Harris was picked largely because of her race and gender. It’s important to note: Vice President has always been a job where a person’s bio matters at least as much as their political skill. Presidential candidates usually seek to “balance” the ticket by choosing someone who is — at least in some ways — the opposite of themselves. That’s why Kennedy chose a southerner, Obama picked an old white guy, and McCain selected a walking joke who was respected by nobody. For all the harrumphing about how Harris’ contributed to her getting the job, we should acknowledge that that’s basically the norm. And we should also acknowledge that that’s probably how we got so many uninspiring dolt Vice Presidents in the first place.

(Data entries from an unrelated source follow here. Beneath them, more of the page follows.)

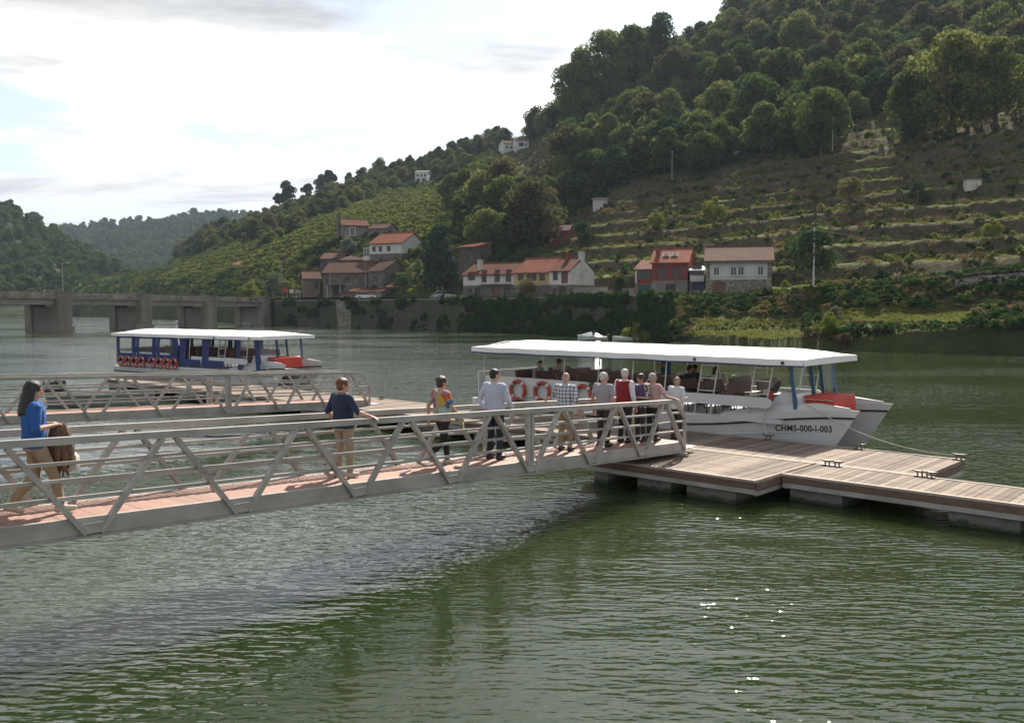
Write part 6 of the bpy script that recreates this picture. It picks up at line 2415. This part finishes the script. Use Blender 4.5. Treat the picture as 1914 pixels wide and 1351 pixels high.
    # ---- hair
    hm = MB()
    if style in ('short', 'tuck'):
        hm.ball(hc + Mh @ V((0, -.022, .040)), (.082, .098, .088), 16, 12, Mh)
        hm.ball(hc + Mh @ V((0, -.050, -.010)), (.074, .058, .065), 14, 10, Mh)
        for sx in (-1, 1):
            hm.ball(hc + Mh @ V((sx * .066, .012, .020)), (.014, .024, .034), 8, 6, Mh)
    elif style == 'bob':
        hm.ball(hc + Mh @ V((0, -.020, .042)), (.092, .108, .095), 16, 12, Mh)
        hm.ball(hc + Mh @ V((0, -.045, -.020)), (.090, .070, .080), 14, 10, Mh)
        for q in range(9):
            a = rgt.uniform(0, 6.28)
            hm.ball(hc + Mh @ V((math.cos(a) * .055, math.sin(a) * .06 - .03, .07)), (.04, .04, .04))
    elif style == 'bald':
        hm.ball(hc + Mh @ V((0, -.045, -.012)), (.078, .058, .042), 14, 10, Mh)
        for sx in (-1, 1):
            hm.ball(hc + Mh @ V((sx * .062, -.028, .000)), (.018, .04, .034), 8, 6, Mh)
    elif style == 'long':
        hm.ball(hc + Mh @ V((0, -.020, .040)), (.088, .106, .094), 16, 12, Mh)
        for q in range(11):
            a = -math.pi * q / 10
            r0 = hc + Mh @ V((math.cos(a) * .070, -.02 + math.sin(a) * .075, .03))
            r1 = hc + Mh @ V((math.cos(a) * .085, -.03 + math.sin(a) * .085, -.12))
            r2 = hc + Mh @ V((math.cos(a) * .105, -.06 + math.sin(a) * .075, -.27 - .07 * rgt.random()))
            hm.cap(r0, r1, .030, .033)
            hm.cap(r1, r2, .033, .018)
    if hm.v:
        remesh(hm, 'hair', hair, e, .009, .6, 2, .012)
    return e


def on_gang(px, off=0.0):
    """place on the near gangway deck seen at column px"""
    lo, hi = -20.0, -.1
    for _ in range(40):
        m = (lo + hi) / 2
        p = q3(-.56 + off, m, G_Z(m))
        if pix(p)[0] < px:
            lo = m
        else:
            hi = m
    return q3(-.56 + off, lo, G_Z(lo) + .004)


HG = math.atan2(-MG.x, MG.y)        # facing along the gangway towards the boat
p1 = on_gang(68)
person('long haired woman in blue top and khaki trousers walking onto the gangway with a bundle', p1, HG - R(8), 1.64, shirt=BLUET, trousers=KHAKI, hair=H_BLACK, style='long', sleeve='half',
       arms=('hold', 'hold'), legs='walk', shoes=SHOEW, nod=R(8), hip_w=1.1, vox=.010)
p2_ = on_gang(642)
person('auburn haired person in navy shirt and beige trousers resting a hand on the rail', p2_, HG - R(2), 1.60, shirt=NAVY, trousers=BEIGE, hair=H_AUB, style='bob', sleeve='half', arms=('pocket', 'rail'),
       legs='lean', shoes=SHOEW, girth=1.25, head=R(-25), vox=.010, hip_w=1.12)
person('woman in many coloured print top and black trousers walking along the gangway', on_gang(826), HG - R(10), 1.60, shirt=PATCH, trousers=BLACKC, hair=H_BROWN, style='bob', sleeve='short', arms=('swing_b', 'swing_f'),
       legs='stride', shoes=SHOEW, girth=1.1, head=R(-10), hip_w=1.08)
person('dark haired man in pale blue shirt lifting a phone to his ear', on_gang(925), HG + R(6), 1.72, shirt=PALEB, trousers=NAVYT, hair=H_BLACK, style='short', sleeve='long', arms=('back', 'swing_f'), legs='stand', girth=1.12, head=R(-20))
person('bald man in blue and white plaid shirt and khaki trousers', on_gang(1057), HG + R(8), 1.63, skin=SKINR, shirt=PLAID, trousers=KHAKI, hair=H_GREY, style='bald', sleeve='half', arms=('rail', 'down'), legs='stand', girth=1.22, head=R(-8))
person('white haired man in grey lilac shirt and charcoal trousers beside the plaid shirt', on_gang(1128, .05), HG, 1.62, skin=SKINR, shirt=LILAC, trousers=BROWNT, hair=H_WHITE, style='short', sleeve='short', arms=('down', 'down'), legs='stand', girth=1.28, head=R(-25))
person('white haired man in dark red vest over pale shirt', on_gang(1167, -.12), HG - R(5), 1.68, skin=SKINR, shirt=WHITES, vest=REDV, trousers=BLACKC, hair=H_WHITE, style='short', sleeve='long', arms=('hold', 'down'), legs='stand', girth=1.2, head=R(12))
person('woman in purple cardigan and black and white print facing the queue', on_gang(1197, -.05), HG + R(165), 1.56, shirt=PRINT, vest=PURPLE, trousers=DGREY, hair=H_BROWN, style='bob', sleeve='half', arms=('hold', 'down'), legs='stand', girth=1.05, nod=R(10))
person('grey haired man in pink shirt resting his hand on the rail end', on_gang(1219, .08), HG - R(4), 1.58, skin=SKINR, shirt=PINK, trousers=GREENT, hair=H_GREY, style='short', sleeve='short', arms=('down', 'rail'), legs='stand', girth=1.28, head=R(-20))
p = at_z(1264, 824, DZ)
person('bald man in white shirt on the pontoon at the gangway end', p + Vector((0, 0, .006)), HG - R(10), 1.66, skin=SKINT, shirt=WHITES, trousers=BROWNT, hair=H_GREY, style='bald', sleeve='half', arms=('hold', 'hold'), legs='stand', girth=1.18)
p = q3(-1.9, 1.9, DZ + .006)
person('dark haired person mostly hidden behind the pink shirted man', at_z(1212, 822, DZ), HG + R(150), 1.58, shirt=BLACKC, trousers=DJEAN, hair=H_BLACK, style='short', sleeve='half', legs='stand')


def on_boat(px, y, z=1.05, T=T1):
    lo, hi = .5, 12.5
    for _ in range(40):
        m = (lo + hi) / 2
        if pix(T @ Vector((m, y, z)))[0] < px:
            lo = m
        else:
            hi = m
    return T @ Vector((lo, y, z + .005)), lo


p, _ = on_boat(1244, -.1)
person('man in teal polo shirt and sunglasses standing in the boat with folded arms', p, HG + R(120), 1.76, skin=SKINT, shirt=TEALS, trousers=BEIGE, hair=H_BROWN, style='short', sleeve='short', arms=('fold', 'fold'), legs='stand')
RB = RZ - R(90)       # facing the bow: local y towards +x of the boat
for px, y, lab, kw in (
    (1016, -.75, 'man in grey shirt bending forward on a bench near the boat stern', dict(shirt=LILAC, trousers=DGREY, hair=H_BROWN, style='short', lean=.35, nod=R(25), arms=('lap', 'lap'))),
    (1052, .2, 'dark haired person in striped blouse seated near the stern with bowed back', dict(shirt=CREAMC, trousers=NAVYT, hair=H_BLACK, style='bob', lean=.25, arms=('lap', 'lap'))),
    (1270, .5, 'dark haired person seated behind the man in teal polo', dict(shirt=NAVY, trousers=BLACKC, hair=H_BLACK, style='bob', arms=('lap', 'lap'))),
    (1289, .8, 'person in black seated with long dark hair behind the ladder frame', dict(shirt=BLACKC, trousers=BLACKC, hair=H_BLACK, style='long', arms=('lap', 'lap'))),
        (1317, .55, 'long haired woman in cream blouse seated on a bench amidships', dict(shirt=CREAMC, trousers=BEIGE, hair=H_BROWN, style='long', sleeve='long', arms=('lap', 'lap'), head=R(-20)))):
    _, x = on_boat(px, y)
    i = round((x - 2.2) / .87)
    xs_ = 2.2 + i * .87
    p = T1 @ Vector((xs_ - .02, y if abs(y) > .3 else .35, 1.05))
    person(lab, p, RB, 1.62, legs='sit', **kw)

# things carried
BAGM = mat('brown_fringed_cloth', (.20, .115, .075), (.09, .05, .035), 25, .95, bump=.8, bscale=40)
fwd = Vector((-math.sin(HG - R(8)), math.cos(HG - R(8)), 0))
c = p1 + fwd * .27 + Vector((0, 0, .98))
e = empty('cloth_bundle', c)
tag(e, 'brown scarf and jacket bundle hanging from the arms of the long haired woman', 'bundle')
mb = MB()
for k in range(26):
    a = rgt.uniform(-1, 1)
    o_ = Vector((fwd.y, -fwd.x, 0)) * a * .13 + fwd * rgt.uniform(-.07, .10)
    L = rgt.uniform(.25, .48)
    mb.tube([c + o_ * .5 + Vector((0, 0, .12)), c + o_ + Vector((0, 0, -.08)), c + o_ * 1.15 + Vector((rgt.uniform(-.02, .02), 0, -.08 - L * .5)), c + o_ * 1.05 + Vector((rgt.uniform(-.03, .03), 0, -.08 - L))], [.03, .05, .045, .012], 7)
mb.build('folded_cloth', BAGM, e, True)
c = p1 + fwd * .36 + Vector((.05, 0, .62))
e = empty('white_bag', c)
tag(e, 'small white bag hanging below the brown bundle', 'bag')
mb = MB()
mb.loft([[c + Vector((x * s_, y * s_ * .5, z)) for x, y in ((-.1, -.1), (.1, -.1), (.1, .1), (-.1, .1))] for z, s_ in ((-.12, .7), (-.08, 1), (.06, .95), (.12, .5))])
mb.build('bag_body', RINGW, e, True)
mb = MB().tube([c + Vector((-.05, 0, .12)), c + Vector((-.04, 0, .3)), c + Vector((.04, 0, .3)), c + Vector((.05, 0, .12))], .01, 6)
mb.build('strap', BLK, e, True)
# bottle in the hand of the woman in the coloured top
q = on_gang(826)
f2 = Vector((-math.sin(HG - R(10)), math.cos(HG - R(10)), 0))
r2_ = Vector((f2.y, -f2.x, 0))
c = q + r2_ * .245 + f2 * .30 + Vector((0, 0, .70))
e = empty('paper_roll', c)
tag(e, 'yellow leaflet held in the hand of the woman in the coloured top', 'leaflet')
MB().box(c, (.015, .12, .2), Matrix.Rotation(.3, 3, 'X')).build('sheet', mat('yellow_paper', (.55, .50, .12), None, 4, .8), e)
q = on_gang(925)
hd = HG + R(6)
f2 = Vector((-math.sin(hd), math.cos(hd), 0))
r2_ = Vector((f2.y, -f2.x, 0))

bpy.data.scenes.remove(TMP)

# ------------------------------------------------------------------ air
HAZE_D = 0.00009
hz_m = bpy.data.materials.new('pale_haze')
hz_m.use_nodes = True
hn = hz_m.node_tree
hn.nodes.clear()
ho = hn.nodes.new('ShaderNodeOutputMaterial')
pv = hn.nodes.new('ShaderNodeVolumePrincipled')
pv.inputs['Color'].default_value = (.66, .80, 1.0, 1)
pv.inputs['Density'].default_value = HAZE_D
pv.inputs['Anisotropy'].default_value = 0.2
hn.links.new(pv.outputs[0], ho.inputs['Volume'])
hb_ = MB().box((0, 1100, 128), (3400, 2300, 264))
tag(hb_.build('haze', hz_m), 'thin bluish haze in the valley air', kind='stuff')
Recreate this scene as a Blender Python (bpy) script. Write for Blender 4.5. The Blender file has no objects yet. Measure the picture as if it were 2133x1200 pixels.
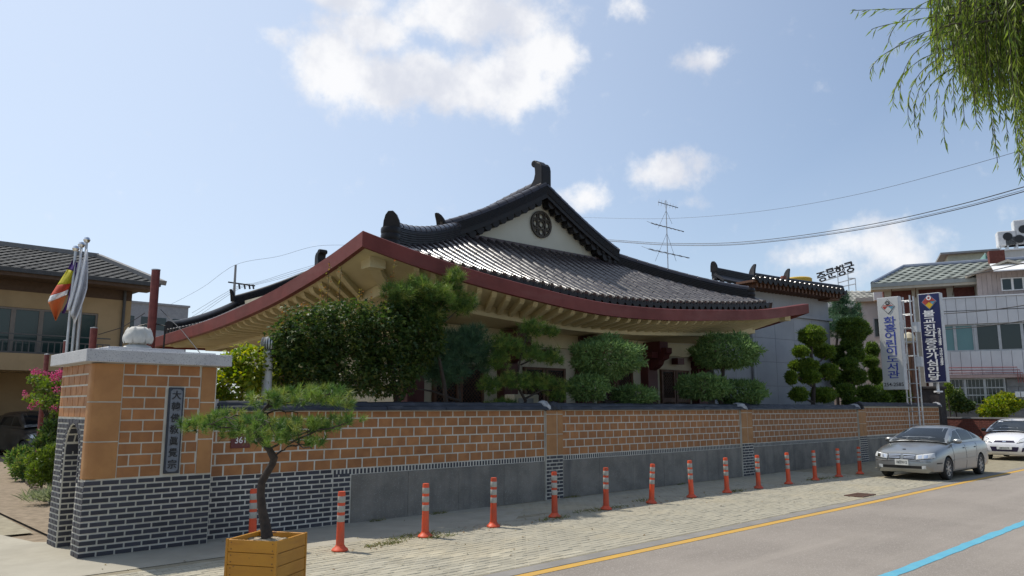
import bpy, bmesh, math, random
import numpy as np
from mathutils import Vector, Matrix
R = math.radians
random.seed(7); rng = np.random.default_rng(7)
SC = bpy.context.scene
COL = SC.collection
# ---------------------------------------------------------------- camera
EYE = 1.9; HEAD = R(46.2); PITCH = math.atan(250/1585)
cd = bpy.data.cameras.new('camera'); cam = bpy.data.objects.new('camera', cd); COL.objects.link(cam)
cd.sensor_width = 36; cd.lens = 1585/2133*36; cd.clip_end = 3000; cd.clip_start = .05
cam.location = (0, 0, EYE); cam.rotation_euler = (R(90)+PITCH, 0, HEAD-R(90))
SC.camera = cam
# ---------------------------------------------------------------- sun, sky, exposure
SUNV = Vector((-.2, .6, 1)).normalized()
sl = bpy.data.lights.new('sun', 'SUN'); sl.energy = 3.3; sl.angle = R(.55); sl.color = (1, .94, .84)
so = bpy.data.objects.new('sun', sl); COL.objects.link(so); so.location = (0, 0, 40)
so.rotation_euler = SUNV.to_track_quat('Z', 'Y').to_euler()
SC.view_settings.view_transform = 'Standard'; SC.view_settings.look = 'None'
SC.view_settings.exposure = 0.38; SC.view_settings.gamma = 1; SC.view_settings.use_curve_mapping = False

FWv = Vector((math.cos(HEAD)*math.cos(PITCH), math.sin(HEAD)*math.cos(PITCH), math.sin(PITCH)))
RTv = Vector((math.sin(HEAD), -math.cos(HEAD), 0)); UPv = RTv.cross(FWv)
def ray(x, y): return FWv + RTv*((x-1066.5)/1585) - UPv*((y-600)/1585)
EO = Vector((0, 0, EYE))
def atD(x, y, d):
    r = ray(x, y); return EO + r*(d/(r.x*math.cos(HEAD)+r.y*math.sin(HEAD)))
def atY(x, y, Y): r = ray(x, y); return EO + r*(Y/r.y)
def atX(x, y, X): r = ray(x, y); return EO + r*(X/r.x)
def atZ(x, y, Z=0): r = ray(x, y); return EO + r*((Z-EYE)/r.z)

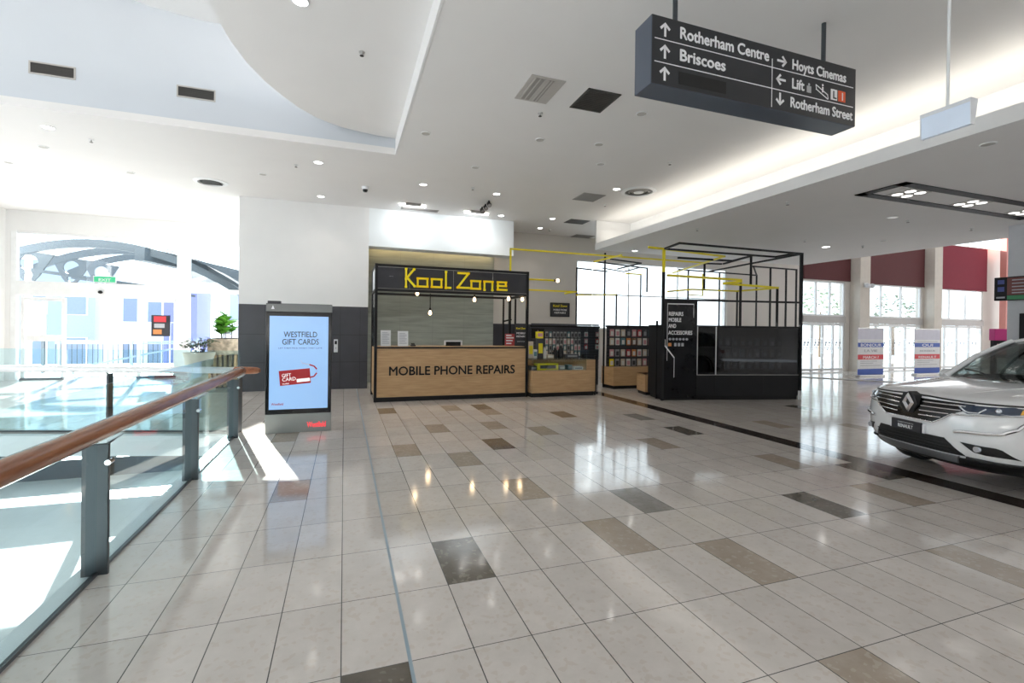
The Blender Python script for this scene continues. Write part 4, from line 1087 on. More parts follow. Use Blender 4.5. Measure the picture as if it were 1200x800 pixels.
Y1, Y2, Y3 = PZ(760.8, 289.6, ZT), PZ(848.7, 300.4, ZT), PZ(789, 319.5, ZT)
kb([TL, Y1, Y2, Y3], .045, 'yellow_paint')
y4 = onplane(783, 322.5); y5 = onplane(868, 328); kb([y4, y5], .05, 'yellow_paint'); kb([y5, Vector((y5.x, y5.y, 1.8))])
y6, y7, y8 = onplane(849, 332), onplane(911, 337.2), PZ(866, 329.5, onplane(849, 332).z)
kb([y6, y7], .05, 'yellow_paint'); kb([y6, PZ(868, 330, y6.z)], .05, 'yellow_paint'); kb([y7, Vector((y7.x, y7.y, 1.8))])
zq = 2.78
a1, a2, a3, a4 = PZ(784, 341.3, zq), PZ(811, 339, zq), PZ(864, 341, zq), PZ(905, 337.8, zq)
kb([a1, a2, a3, a4], .04, 'yellow_paint'); kb([a1, onplane(783, 341.5)], .04, 'yellow_paint'); kb([a4, y7], .04, 'yellow_paint')
kb([Vector((a3.x, a3.y, zq)), Vector((a3.x, a3.y, 1.8))], .035)
hb = Vector((h1.x, h1.y, zat(h1, 880.3, 333))); 
# second frame line standing behind the kiosk
t2 = t
c1, c2 = PZ(883, 312, ZT), PZ(933.4, 316, ZT)
def fb2(a, b, w=.04, m='black_metal'): MB().bar(a, b, w).build('frame_bar' if m == 'black_metal' else 'yellow_bar', m, t2, True)
fb2(c1, c2)
for px in (902.5, 921, 933.4):
    f = (px - 883) / (933.4 - 883); c = c1.lerp(c2, f); fb2(c, Vector((c.x, c.y, 0)))
e1, e2 = PZ(806.7, 316.5, ZT), PZ(886.7, 322.5, ZT)
fb2(e1, e2); fb2(e2, Vector((e2.x, e2.y, 0))); fb2(e1, Vector((e1.x, e1.y, 0)))
m1 = e1.lerp(e2, .44); fb2(m1, Vector((m1.x, m1.y, 0))); fb2(S1, e1.lerp(e2, .3)); fb2(c1, e2)
m2 = e1.lerp(e2, -.12); fb2(e1, m2); 
f1, f2 = Vector((e1.x, e1.y, zat(e1, 796, 345.5))), e1.lerp(e2, .2); f2 = Vector((f2.x, f2.y, f1.z))
fb2(f1, f2, .03, 'yellow_paint'); fb2(f2, f2 + Vector((0, 0, e1.z - f1.z - .1)), .03, 'yellow_paint')

# dark goods in the kiosk cases: three hanging rows
protos = {}
cols = ['packet_dark', 'packet_grey', 'packet_dark', 'packet_brown', 'packet_dark', 'packet_teal']
for r, z in enumerate((1.50, 1.22, .92)):
    for c in range(9):
        u = 1.62 + c * .20; mt = cols[(r * 2 + c) % 6]; loc = KL + KU * u + KV * .30 + Vector((0, 0, z))
        lab = '%s packet, %s from left, %s row behind the glass of the black display kiosk' % (mt[7:], ORD[c], ('top', 'middle', 'bottom')[r])
        if mt not in protos:
            k = thing('accessory_packet', lab, 'packet', loc, KA, 'packets in the black display kiosk')
            MB().box((-.06, -.02, -.20), (.06, .02, 0), .003).build('sleeve', mt, k)
            MB().box((-.04, -.024, -.17), (.04, -.018, -.08), .003).build('gadget', 'packet_grey' if mt != 'packet_grey' else 'packet_white', k)
            MB().cyl((0, -.04, -.01), (0, .10, -.01), .003, seg=8).build('hook', 'alu', k); protos[mt] = k
        else: dup(protos[mt], loc, lab)

# low oak cabinet by the left end of the kiosk
a = PZ(765, 463.5); b = PZ(776, 465)
k = thing('low_cabinet', 'low oak cabinet against the left end of the black display kiosk', 'cabinet', (a.x + .10, a.y + .30, 0), KA)
hz = zat(a, 765, 439)
MB().box((-.2, -.22, .08), (.20, .35, hz), .004).build('body', 'oak', k); MB().box((-.17, -.19, 0), (.20, .33, .08)).build('plinth', 'black', k)
MB().box((-.2, -.222, hz - .03), (.20, .352, hz), .003).build('top', 'oak_end', k)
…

Even so, the way that Harris’ race and gender factored into her selection was particularly acute. In a gambit to take the wind out of Bernie Sanders’ sails, Biden pledged to chose a woman as his VP. Most Americans consider this type of identity-based proclamation to be cringeworthy, but progressives think it’s awesome and cool. The single biggest disconnect between progressive America and the rest of America might be in how differently announcing “I’m going to hire a woman!” or “I’m going to hire a non-white person!” is received. Progressives don’t realize that people see that as tokening and condescending. Which is why Hollywood keeps making movies with cookie-cutter girlboss protagonists, and when the movie loses a hundred million dollars, all Hollywood can think is: “I guess the hero wasn’t girlboss enough.”
Note: Maurer confesses that he wants Kamala to win, if she runs.